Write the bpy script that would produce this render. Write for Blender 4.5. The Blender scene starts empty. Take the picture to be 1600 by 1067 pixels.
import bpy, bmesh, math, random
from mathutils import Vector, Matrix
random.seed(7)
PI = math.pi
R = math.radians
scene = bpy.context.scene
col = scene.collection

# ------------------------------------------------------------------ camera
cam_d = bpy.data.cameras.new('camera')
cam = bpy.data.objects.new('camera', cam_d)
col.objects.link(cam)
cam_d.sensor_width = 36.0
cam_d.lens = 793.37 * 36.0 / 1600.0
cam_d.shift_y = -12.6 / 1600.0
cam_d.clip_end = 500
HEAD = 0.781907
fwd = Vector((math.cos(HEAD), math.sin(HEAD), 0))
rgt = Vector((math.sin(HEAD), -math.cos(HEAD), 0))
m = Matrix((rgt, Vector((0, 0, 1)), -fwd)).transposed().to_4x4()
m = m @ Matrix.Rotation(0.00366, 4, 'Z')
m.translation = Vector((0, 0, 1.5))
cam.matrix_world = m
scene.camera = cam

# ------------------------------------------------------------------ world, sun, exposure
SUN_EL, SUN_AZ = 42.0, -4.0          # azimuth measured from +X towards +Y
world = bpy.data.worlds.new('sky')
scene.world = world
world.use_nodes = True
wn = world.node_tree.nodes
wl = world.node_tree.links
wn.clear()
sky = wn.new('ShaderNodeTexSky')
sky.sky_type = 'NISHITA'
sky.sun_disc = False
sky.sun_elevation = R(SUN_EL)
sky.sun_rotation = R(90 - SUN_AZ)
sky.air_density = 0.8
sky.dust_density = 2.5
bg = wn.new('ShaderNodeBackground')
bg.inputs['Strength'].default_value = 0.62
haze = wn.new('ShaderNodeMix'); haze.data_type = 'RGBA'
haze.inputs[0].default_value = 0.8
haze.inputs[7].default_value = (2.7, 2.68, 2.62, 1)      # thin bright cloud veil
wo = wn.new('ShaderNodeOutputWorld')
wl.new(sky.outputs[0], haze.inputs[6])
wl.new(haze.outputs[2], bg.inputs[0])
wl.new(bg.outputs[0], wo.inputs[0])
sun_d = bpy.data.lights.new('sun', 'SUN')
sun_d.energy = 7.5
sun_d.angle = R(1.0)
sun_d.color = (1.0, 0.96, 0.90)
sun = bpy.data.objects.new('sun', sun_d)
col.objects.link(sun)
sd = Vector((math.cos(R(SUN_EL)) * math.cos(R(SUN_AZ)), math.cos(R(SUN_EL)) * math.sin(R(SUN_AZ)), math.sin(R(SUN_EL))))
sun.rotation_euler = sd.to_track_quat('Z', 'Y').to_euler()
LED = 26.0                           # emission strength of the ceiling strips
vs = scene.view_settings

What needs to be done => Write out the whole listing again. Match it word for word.

Response to this task =>
Write the bpy script that would produce this render. Write for Blender 4.5. The Blender scene starts empty. Take the picture to be 1600 by 1067 pixels.
import bpy, bmesh, math, random
from mathutils import Vector, Matrix
random.seed(7)
PI = math.pi
R = math.radians
scene = bpy.context.scene
col = scene.collection

# ------------------------------------------------------------------ camera
cam_d = bpy.data.cameras.new('camera')
cam = bpy.data.objects.new('camera', cam_d)
col.objects.link(cam)
cam_d.sensor_width = 36.0
cam_d.lens = 793.37 * 36.0 / 1600.0
cam_d.shift_y = -12.6 / 1600.0
cam_d.clip_end = 500
HEAD = 0.781907
fwd = Vector((math.cos(HEAD), math.sin(HEAD), 0))
rgt = Vector((math.sin(HEAD), -math.cos(HEAD), 0))
m = Matrix((rgt, Vector((0, 0, 1)), -fwd)).transposed().to_4x4()
m = m @ Matrix.Rotation(0.00366, 4, 'Z')
m.translation = Vector((0, 0, 1.5))
cam.matrix_world = m
scene.camera = cam

# ------------------------------------------------------------------ world, sun, exposure
SUN_EL, SUN_AZ = 42.0, -4.0          # azimuth measured from +X towards +Y
world = bpy.data.worlds.new('sky')
scene.world = world
world.use_nodes = True
wn = world.node_tree.nodes
wl = world.node_tree.links
wn.clear()
sky = wn.new('ShaderNodeTexSky')
sky.sky_type = 'NISHITA'
sky.sun_disc = False
sky.sun_elevation = R(SUN_EL)
sky.sun_rotation = R(90 - SUN_AZ)
sky.air_density = 0.8
sky.dust_density = 2.5
bg = wn.new('ShaderNodeBackground')
bg.inputs['Strength'].default_value = 0.62
haze = wn.new('ShaderNodeMix'); haze.data_type = 'RGBA'
haze.inputs[0].default_value = 0.8
haze.inputs[7].default_value = (2.7, 2.68, 2.62, 1)      # thin bright cloud veil
wo = wn.new('ShaderNodeOutputWorld')
wl.new(sky.outputs[0], haze.inputs[6])
wl.new(haze.outputs[2], bg.inputs[0])
wl.new(bg.outputs[0], wo.inputs[0])
sun_d = bpy.data.lights.new('sun', 'SUN')
sun_d.energy = 7.5
sun_d.angle = R(1.0)
sun_d.color = (1.0, 0.96, 0.90)
sun = bpy.data.objects.new('sun', sun_d)
col.objects.link(sun)
sd = Vector((math.cos(R(SUN_EL)) * math.cos(R(SUN_AZ)), math.cos(R(SUN_EL)) * math.sin(R(SUN_AZ)), math.sin(R(SUN_EL))))
sun.rotation_euler = sd.to_track_quat('Z', 'Y').to_euler()
LED = 26.0                           # emission strength of the ceiling strips
vs = scene.view_settings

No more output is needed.